Em suma, nesta nova ordem econômica-político-social, em que tudo está sendo remodelado pela era digital, em velocidade de foguete – o ambiente de trabalho, a geopolítica, a demografia, o ordenamento urbano, a economia, a política, a forma de fazer negócios – como o Estado deve atuar, em particular o Cade? Por um lado, é fato inexorável (e lamentável) que parte dos brasileiros seguem na era dos Flinstons, mas, por outro lado, vive-se as soluções e os problemas da era dos Jetsons. No caso AT&T-Time Warner, por exemplo, não é possível fechar os olhos para concorrência que o streaming vem fazendo ao mercado de TV por assinatura.

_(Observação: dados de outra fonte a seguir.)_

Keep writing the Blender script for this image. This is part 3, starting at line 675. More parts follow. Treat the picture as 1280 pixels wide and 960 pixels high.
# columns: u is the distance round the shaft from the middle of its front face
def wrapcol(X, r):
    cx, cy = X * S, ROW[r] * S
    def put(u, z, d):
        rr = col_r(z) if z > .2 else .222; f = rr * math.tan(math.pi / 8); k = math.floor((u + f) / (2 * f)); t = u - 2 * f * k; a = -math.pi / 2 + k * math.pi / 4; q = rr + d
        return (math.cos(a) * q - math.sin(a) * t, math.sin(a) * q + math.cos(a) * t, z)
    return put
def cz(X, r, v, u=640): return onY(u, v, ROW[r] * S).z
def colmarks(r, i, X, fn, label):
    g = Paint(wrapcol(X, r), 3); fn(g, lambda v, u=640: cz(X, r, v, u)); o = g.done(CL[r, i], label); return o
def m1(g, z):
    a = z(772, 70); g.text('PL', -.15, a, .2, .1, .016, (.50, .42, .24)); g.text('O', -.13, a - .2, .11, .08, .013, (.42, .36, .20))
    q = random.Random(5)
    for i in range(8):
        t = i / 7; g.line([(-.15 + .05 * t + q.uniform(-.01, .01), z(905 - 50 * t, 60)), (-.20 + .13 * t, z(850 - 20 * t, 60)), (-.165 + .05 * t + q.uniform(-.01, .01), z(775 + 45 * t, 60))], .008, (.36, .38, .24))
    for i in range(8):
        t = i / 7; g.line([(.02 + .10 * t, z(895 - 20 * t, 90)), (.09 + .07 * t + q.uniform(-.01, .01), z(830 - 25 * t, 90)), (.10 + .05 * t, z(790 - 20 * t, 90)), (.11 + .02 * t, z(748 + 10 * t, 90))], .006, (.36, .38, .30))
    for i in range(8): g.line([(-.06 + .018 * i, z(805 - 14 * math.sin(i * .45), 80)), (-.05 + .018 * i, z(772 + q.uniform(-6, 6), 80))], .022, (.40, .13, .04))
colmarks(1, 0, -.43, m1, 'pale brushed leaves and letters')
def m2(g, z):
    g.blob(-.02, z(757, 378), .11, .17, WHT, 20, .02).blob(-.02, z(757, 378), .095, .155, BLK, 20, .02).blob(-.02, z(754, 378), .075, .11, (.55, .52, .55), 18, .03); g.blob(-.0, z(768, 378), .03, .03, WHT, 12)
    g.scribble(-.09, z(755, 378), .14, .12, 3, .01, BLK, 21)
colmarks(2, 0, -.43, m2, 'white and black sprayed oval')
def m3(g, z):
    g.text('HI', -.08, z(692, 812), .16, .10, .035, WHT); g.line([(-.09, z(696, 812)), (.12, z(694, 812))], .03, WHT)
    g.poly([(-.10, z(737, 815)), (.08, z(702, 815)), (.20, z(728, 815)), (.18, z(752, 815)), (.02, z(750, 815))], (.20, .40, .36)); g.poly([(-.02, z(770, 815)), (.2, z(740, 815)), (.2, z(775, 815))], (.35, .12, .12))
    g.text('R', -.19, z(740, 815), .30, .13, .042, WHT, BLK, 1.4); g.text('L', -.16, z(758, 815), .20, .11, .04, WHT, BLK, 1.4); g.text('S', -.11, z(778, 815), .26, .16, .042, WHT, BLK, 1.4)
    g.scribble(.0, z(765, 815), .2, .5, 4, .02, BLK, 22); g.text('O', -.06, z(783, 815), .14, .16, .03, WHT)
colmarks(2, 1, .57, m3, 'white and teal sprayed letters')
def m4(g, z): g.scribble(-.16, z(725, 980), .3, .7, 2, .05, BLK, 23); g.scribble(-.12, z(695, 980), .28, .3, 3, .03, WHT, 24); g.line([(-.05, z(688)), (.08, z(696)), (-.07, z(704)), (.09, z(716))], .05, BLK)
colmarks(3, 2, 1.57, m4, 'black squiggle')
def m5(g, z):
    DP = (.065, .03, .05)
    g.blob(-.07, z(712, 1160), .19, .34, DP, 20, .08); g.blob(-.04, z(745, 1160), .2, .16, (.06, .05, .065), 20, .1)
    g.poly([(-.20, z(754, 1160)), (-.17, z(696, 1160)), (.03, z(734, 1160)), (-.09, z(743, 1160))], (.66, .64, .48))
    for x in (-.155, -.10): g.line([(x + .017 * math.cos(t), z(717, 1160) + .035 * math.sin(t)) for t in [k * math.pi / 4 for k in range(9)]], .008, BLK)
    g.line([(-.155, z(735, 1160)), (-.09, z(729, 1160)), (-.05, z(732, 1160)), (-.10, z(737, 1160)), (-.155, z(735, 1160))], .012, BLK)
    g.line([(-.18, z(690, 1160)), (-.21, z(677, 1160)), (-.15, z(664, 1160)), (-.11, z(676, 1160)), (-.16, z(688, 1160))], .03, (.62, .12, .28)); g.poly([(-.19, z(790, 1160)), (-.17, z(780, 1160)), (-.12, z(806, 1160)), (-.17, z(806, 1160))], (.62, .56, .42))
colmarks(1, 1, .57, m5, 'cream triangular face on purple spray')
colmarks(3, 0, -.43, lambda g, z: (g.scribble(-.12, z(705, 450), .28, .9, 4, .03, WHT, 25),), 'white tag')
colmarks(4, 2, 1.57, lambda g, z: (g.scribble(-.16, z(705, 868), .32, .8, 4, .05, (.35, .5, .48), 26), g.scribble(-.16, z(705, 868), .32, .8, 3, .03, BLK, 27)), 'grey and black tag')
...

Se os burocratas não se atentarem que a “Quarta revolução industrial” chegou para ficar, o Estado – ainda que involuntariamente – pode matar mercados e desencorajar investimentos e o “espírito animal” dos empresários. Uma tragédia para um país de renda média, que precisa crescer e fazer com que todos se beneficiem da era digital.


É tempo, portanto, dos três poderes se reinventarem, em especial o legislativo. É tempo, em particular, do Cade fazer uma profunda reflexão sobre como o órgão antitruste deve agir na era dos Jetsons. Afinal, a vida dos Flinstons só é divertida na telinha da TV.